It is official, and the race is on. Elizabeth Warren has begun her quest to be the next senator from Massachusetts.

As expected Wednesday, the Democrat and consumer advocate officially launched her bid to unseat Republican Sen. Scott Brown — who last year won the seat long held by Ted Kennedy.

Warren spent the day introducing herself to voters in several communities across the state. She started in the Broadway T stop in South Boston, where she told morning commuters why she's running.

"The middle class has been squeezed, chipped, hammered for a generation now, and Washington doesn't seem to get it," Warren told commuters.

Warren is a 62-year-old Harvard Law School professor with a reputation as a tell-it-like-it-is consumer advocate. President Obama picked her to set up the new consumer protection agency, which she did. But her fiery anti-corporate rhetoric earned her the enmity of many Washington Republicans, and Obama opted not to make her the agency's first director. So she returned to Massachusetts, and now joins a field of five other Democrats who hope to unseat Scott Brown.

Warren announced her candidacy on a video posted online. She made it clear that her campaign will be based on the same message she has delivered for years: middle class Americans are under assault; Washington doesn't get it, and corporate America has all the advantages.

Warren argues middle class families have been savaged by a one-two punch: stagnant income and rising costs for the basics.

"A big company like GE pays nothing in taxes and we're asking college students to take on even more debt to get an education," Warren said Wednesday morning. "We're telling seniors they may have to learn to live on less. It isn't right, and it's the reason I'm running for the United States Senate."

As a Harvard law professor, Warren focused much of her attention and work on bankruptcy, the credit industry and the declining fortunes of working American families. Now that she's a candidate for the Senate, she might have to choose her words somewhat carefully. But three years ago, back when she was still a Harvard Professor, I spoke to her about the declining fortunes of the middle class.

"There was a time in post-war America when all the laws were aimed at, 'How do we strengthen the middle class? How do we help poor people? Support education?'" Warren said. "The middle class is no longer the protected group in America — it's become 'Find your profits by carving it out of the flesh of middle class families.'"

Warren argues middle class families have been savaged by a one-two punch: stagnant income and rising costs for the basics, such as housing, food, gasoline, health care and child care. Then she says, the real estate bubble and a run-away banking industry hit them with mounting debt.

In the coming campaign, Warren will preach that the middle class is under siege. Here's the way she put it to me three years ago:

"It used to be the case if you got an education and a job and bought a house, like everyone else...you couldn't go broke. Today, you can be pretty conservative and you can still find yourself in a debt hell that you didn't believe existed."

At the T station in South Boston, Warren delivered that same message and made it sound personal. Warren, who comes from Oklahoma, is telling Massachusetts voters that she grew up on the "ragged edge of the middle class," and will fight for working families.
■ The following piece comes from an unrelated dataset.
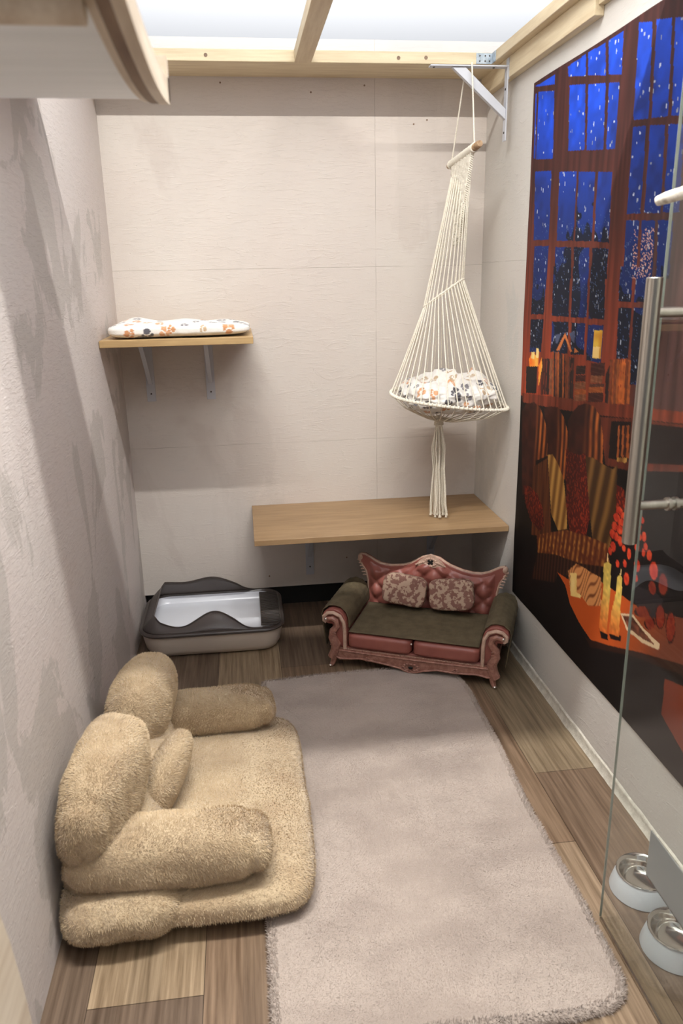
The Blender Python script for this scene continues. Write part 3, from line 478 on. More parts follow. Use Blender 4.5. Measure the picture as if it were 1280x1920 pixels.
def vnormals(V, F):
    V = np.asarray(V); Q = np.array([f[:4] for f in F]); nr = np.cross(V[Q[:, 2]]-V[Q[:, 0]], V[Q[:, 3]]-V[Q[:, 1]]); N_ = np.zeros_like(V)
    for i in range(4): np.add.at(N_, Q[:, i], nr)
    return N_/np.maximum(np.linalg.norm(N_, axis=1), 1e-9)[:, None]
def bl_def(x, y, z):
    h = 1-.10*x-.12*y
    h += (.75*math.exp(-((x+.70)**2/.05+(y-.1)**2/.5))+.18*math.exp(-((x-.0)**2/.03)))*(z > 0)
    h += .10*math.sin(x*9+y*3)*(z > 0)+.08*math.sin(y*8-x*5)*(z > 0)
    return (x*(1+.02*math.sin(y*6)), y*(1+.03*math.sin(x*5)), z*h)
V, F = blob((.272, 2.985, 1.2760), (.247, .168, .0245), n=7, n2=3.2, sub=110, amp=.003, nsc=14, deform=bl_def)
V[:, 2] = np.maximum(V[:, 2], 1.2506); V[:, 0] = np.maximum(V[:, 0], .004)
mb = MB(); mb.add(V, F); cols = paw_colors(V, vnormals(V, F), 85, 3, .0185)
tag(obj('folded_blanket', mb, 'fleece_print', colors=cols, smooth=80), 'folded white fleece blanket with paw prints lying on the small shelf', 'blanket')
def crumple(x, y, z):
    r = math.hypot(x, y); k = 1+.28*fbm((x, y, z), 1.7, 2)
    rid = 1-abs(math.sin(4.5*x+2.4*fbm((x, y, z), 1.3, 2)+2*y)); k += .30*(rid**2)*(.3+.7*max(0, z+.3))-.12
    return (x*(1+.06*fbm((y, z, x), 3, 2)), y*(1+.06*fbm((z, x, y), 3, 2)), z*k if z > 0 else z)
V, F = blob((1.272, 2.925, 1.005), (.188, .160, .072), n=2.6, n2=2.4, sub=110, amp=.012, nsc=16, deform=crumple)
V[:, 0] = np.minimum(V[:, 0], 1.486)
mb = MB(); mb.add(V, F); cols = paw_colors(V, vnormals(V, F), 130, 9, .0175)
tag(obj('crumpled_blanket', mb, 'fleece_print', colors=cols, smooth=80), 'crumpled white fleece blanket with paw prints inside the hanging rope hammock', 'blanket')
# ================================================================ MACRAME HAMMOCK
hm = thing('rope_hammock', 'hanging macrame cat hammock of cream cotton cord with long fringe', 'hammock', (1.27, 2.95, .49))
dN, dF = Vector((1.345, 2.880, 1.877)), Vector((1.312, 3.100, 1.842)); dd = (dF-dN)
obj('stick', MB().tube([dN-dd*.10, dN-dd*.05, dN+dd*.5, dF+dd*.05, dF+dd*.10], [.0105, .0125, .012, .0125, .010], 14), 'stick', hm)
def rope(a, b, r, sag=0, n=6, wob=0, seg=6):
    a, b = Vector(a), Vector(b); P = []
    for i in range(n+1):
        t = i/n; p = a.lerp(b, t); p.z -= sag*4*t*(1-t)
        if wob and 0 < i < n: p += Vector((random.uniform(-wob, wob), random.uniform(-wob, wob), 0))
        P.append(p)
    return P
top = Vector((1.345, 3.030, 2.158))
for q, tx in ((dN+dd*.10, Vector((1.336, 2.943, 2.150))), (dF-dd*.02, Vector((1.325, 2.977, 2.150)))):
    mb = MB(); mb.tube(rope(q+Vector((0, 0, .008)), tx, .0028), .0028, 8)
    for k in range(3): mb.tube([q+dd*.012*(k-1)+.0145*(math.cos(a)*Vector((1, 0, .1))+math.sin(a)*Vector((0, 0, 1))) for a in [i*math.pi/7 for i in range(14)]], .0026, 6, closed=True)
    obj('hanging_rope', mb, 'cotton', hm)
# cover wrapped on the stick + woven triangle panel
mb = MB(); P = [dN+dd*t for t in np.linspace(.12, .95, 24)]
mb.tube(P, [.0155+.001*math.sin(i*2.5) for i in range(24)], 16)
obj('wrapped_header', mb, 'cotton', hm)
pt0, pt1 = dN+dd*.14, dN+dd*.93
tip = Vector((1.300, 2.975, 1.560))
mb = MB(); A = []; NR, NCc = 46, 26
for i in range(NR+1):
    t = i/NR; a = pt0.lerp(tip+Vector((.012, -.008, 0)), t**1.0); b2 = pt1.lerp(tip+Vector((.004, -.002, .0)), t**.95)
    row = []
    for j in range(NCc+1):
        s = j/NCc; p = a.lerp(b2, s); k = math.sin(i*math.pi*.5)*math.cos(j*math.pi*.5+(i//2)*math.pi*.5)
        nrm = Vector((-.98, -.2, 0)); p = p+nrm*(.006+.006*abs(math.sin(i*1.7+j*.9))*abs(math.cos(j*1.3-i*.6))+.002*k); p.z -= .010; row.append(p)
    A.append(row)
mb.grid(A); obj('woven_panel', mb, 'cotton', hm, solid=.004, smooth=60)
mb = MB()
for i in range(46):
    t = i/45; p = pt0.lerp(tip+Vector((.012, -.008, 0)), t); mb.tube([p+Vector((-.005, -.003, .005)), p+Vector((.004, -.001, 0)), p+Vector((0, .004, -.005))], .0036, 6)
obj('knotted_edge', mb, 'cotton', hm)
RC = Vector((1.274, 2.915, .985)); RX, RY = .226, .195
def big(a):
    return RC+Vector((RX*math.cos(a), RY*math.sin(a), -.030*math.cos(a)+.012*math.sin(a)-.006*math.cos(2*a)))
SCn = Vector((1.262, 2.985, 1.378))
def small(a): return SCn+Vector((.074*math.cos(a), .045*math.sin(a)-.008*math.cos(a), .050*math.cos(a)-.012*math.sin(a)))
def ringtube(fn, n, r, knots=0, kr=.006):
    m_ = MB(); m_.tube([fn(2*math.pi*i/n) for i in range(n)], r, 8, closed=True)
    for k in range(knots):
        a = 2*math.pi*k/knots; p = fn(a); q = fn(a+.03); d = (q-p).normalized()
        m_.tube([p-d*.004+Vector((0, 0, .001)), p+Vector((0, 0, .0015)), p+d*.004], [kr*.6, kr, kr*.6], 7)
    return m_
obj('basket_ring', ringtube(big, 96, .0052, 88, .0078), 'cotton', hm)
obj('upper_ring', ringtube(small, 48, .0036, 20, .0045), 'cotton', hm)
random.seed(5)
NCORD = 40
for k in range(NCORD):
    a = 2*math.pi*(k+.5)/NCORD; p = small(a); q = big(a)
    obj('suspension_cord', MB().tube(rope(p, q, .0021, sag=.004, n=8, wob=.0006), .0021, 6), 'cotton', hm)
for k in range(26):
    a = 2*math.pi*(k+.5)/26; s = (math.cos(a)+1)/2; q = small(a)
    st = pt1.lerp(pt0, .05+.9*s)+Vector((0, 0, -.012)); mid = st.lerp(q, .5)+Vector((.006*math.sin(a), .010*math.sin(a), 0))
    obj('upper_cord', MB().tube([st, st.lerp(mid, .5), mid, mid.lerp(q, .5), q], .0023, 6), 'cotton', hm)
# net bottom
kn = Vector((1.243, 2.945, .905))
random.seed(2)
for k in range(28):
    a = 2*math.pi*(k+.5)/28; q = big(a); mid = q.lerp(kn, .5)+Vector((0, 0, -.024)); m1 = q.lerp(mid, .5)+Vector((0, 0, -.012)); m2 = mid.lerp(kn, .5)+Vector((.0, 0, -.010))
    obj('net_cord', MB().tube([q, m1, mid, m2, kn], .0019, 6), 'cotton', hm)
mb = MB(); mb.tube([kn+Vector((0, 0, .012)), kn, kn-Vector((0, 0, .018)), kn-Vector((0, 0, .030))], [.010, .0165, .0155, .014], 14)
for k in range(5): mb.tube([kn+Vector((.0165*math.cos(a), .0165*math.sin(a), -.024+k*.0055)) for a in [i*math.pi/8 for i in range(16)]], .0028, 6, closed=True)
obj('wrap_knot', mb, 'cotton', hm)
random.seed(8)
for k in range(30):
    a = random.uniform(0, 2*math.pi); rr = .012*math.sqrt(random.random()); a2 = a+random.uniform(-.3, .3); rb = random.uniform(.012, .036)
    p0 = kn+Vector((rr*math.cos(a), rr*math.sin(a), -.026)); p1 = Vector((1.250+rb*.85*math.cos(a2), 2.955+rb*math.sin(a2), .62)); p2 = Vector((1.256+rb*math.cos(a2)*1.05, 2.965+rb*math.sin(a2)*1.05, .494+random.random()*.012))
    pm = p0.lerp(p1, .35)+Vector((.012*math.cos(a2), .012*math.sin(a2), 0)); mb = MB()
    mb.tube([p0, pm, p0.lerp(p1, .7)+Vector((random.uniform(-.003, .003), 0, 0)), p1, p1.lerp(p2, .55)+Vector((random.uniform(-.004, .004), 0, 0)), p2+Vector((0, 0, .014))], .0029, 6)
    for j in range(6):
        b3 = 2*math.pi*j/6; mb.tube([p2+Vector((0, 0, .014)), p2+Vector((.004*math.cos(b3), .004*math.sin(b3), 0))], [.0020, .0010], 4)
    obj('fringe_strand', mb, 'cotton', hm)
# ================================================================ PLUSH PET SOFA
bed = thing('plush_pet_sofa', 'beige fluffy pet sofa bed standing against the left wall', 'pet bed', (.3, 1.8, 0))
clipw = lambda P: (P[:, 0] > .003) & (P[:, 2] > .002)
def plush(name, spec, ntuft, seed, parent=bed, tl=.008):
    mb = MB()
    for s in spec:
        V, F = blob(**s); V[:, 0] = np.maximum(V[:, 0], .006); V[:, 2] = np.maximum(V[:, 2], .0135); mb.add(V, F)
        tufts(mb, V, F, ntuft//len(spec), tl, .0017, seed=seed, clip=clipw); seed += 1
    return obj(name, mb, ['plush', 'plush_tuft'], parent, smooth=80)
def armdef(x, y, z):
    # seam ring near the outer end, slight sag in the middle
    k = 1-.10*math.exp(-((x-.80)/.05)**2); return (x, y*k*(1+.05*x), z*k-.05*(1-x*x))
def backdef(x, y, z):
    k = 1-.07*math.exp(-((y+.78)/.06)**2); return (x*k*(1+.12*math.sin(y*3+1)), y, z*k*(1+.10*math.cos(y*2.5)))
plush('seat_base', [dict(c=(.325, 1.823, .068), size=(.272, .388, .060), n=7, n2=3.2, sub=46, amp=.007, nsc=7)], 70000, 31)
plush('rear_bolster', [dict(c=(.118, 1.86, .130), size=(.112, .36, .118), n=5, n2=2.6, sub=34, amp=.010, nsc=7), dict(c=(.150, 1.545, .078), size=(.143, .145, .072), n=3.2, n2=2.4, sub=30, amp=.012, nsc=9)], 50000, 35)
plush('armrest', [dict(c=(.258, 1.530, .188), size=(.232, .080, .078), rot=(0, .04, .04), n=7, n2=2.3, sub=40, amp=.006, nsc=9, deform=armdef)], 40000, 41)
plush('armrest', [dict(c=(.345, 2.135, .180), size=(.180, .064, .068), rot=(0, .0, .03), n=7, n2=2.3, sub=32, amp=.004, nsc=9, deform=armdef)], 22000, 44)
plush('back_pillow', [dict(c=(.102, 1.630, .298), size=(.078, .190, .128), rot=(.08, .20, -.12), n=3.4, n2=2.8, sub=38, amp=.010, nsc=8, deform=backdef)], 40000, 47)
plush('back_pillow', [dict(c=(.140, 2.045, .268), size=(.088, .172, .140), rot=(-.12, .24, -.14), n=2.4, n2=2.3, sub=34, amp=.008, nsc=8)], 30000, 51)
plush('bolster_pillow', [dict(c=(.225, 1.80, .195), size=(.046, .140, .080), rot=(.28, .35, -.22), n=2.3, n2=2.2, sub=26, amp=.005, nsc=10)], 15000, 55)

# ================================================================ RUG
rg_out = [(.470, 1.16), (.50, 1.125), (.80, 1.128), (1.08, 1.122), (1.17, 1.132), (1.205, 1.155), (1.222, 1.20), (1.226, 1.40), (1.222, 1.75), (1.236, 2.10), (1.238, 2.40), (1.225, 2.50), (1.18, 2.57), (1.10, 2.60), (.90, 2.602), (.66, 2.598), (.55, 2.588), (.495, 2.585), (.486, 2.50), (.478, 2.0), (.472, 1.45)]
def resample(P, step):
    out = []
    for i in range(len(P)):
        a, b = P[i], P[(i+1) % len(P)]; n = max(1, int(math.dist(a, b)/step))
        for k in range(n): t = k/n; out.append((a[0]+(b[0]-a[0])*t, a[1]+(b[1]-a[1])*t))
    return out
ro = resample(rg_out, .008); cx_ = sum(p[0] for p in ro)/len(ro); cy_ = sum(p[1] for p in ro)/len(ro)
for _ in range(3): ro = [((ro[i-1][0]+2*ro[i][0]+ro[(i+1) % len(ro)][0])/4, (ro[i-1][1]+2*ro[i][1]+ro[(i+1) % len(ro)][1])/4) for i in range(len(ro))]
mb = MB(); rows = []
prof = [(0, .001), (.0, .006), (-.003, .011), (-.010, .0145), (-.022, .016)]
def inset(P, d):
    out = []
    for i in range(len(P)):
        a, b = P[i-1], P[(i+1) % len(P)]; t = Vector((b[0]-a[0], b[1]-a[1])).normalized(); out.append((P[i][0]+t.y*-d if False else P[i][0]-(-t.y)*-d, P[i][1]+(-t.x)*-d*-1 if False else P[i][1]-(t.x)*-d))
    return out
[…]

"I've stood up to some pretty powerful interests," Warren said. "I've gone toe-to-toe with them and didn't back down."

Democrats have been looking for a strong challenger to Brown, who has $10 million to defend his seat and, according to polls, is one of the state's most popular politicians.

Warren has never run for public office before, so she clearly has a steep hill to climb. But her high profile and populist message could find a receptive audience — especially in these difficult economic times.

This segment aired on September 14, 2011.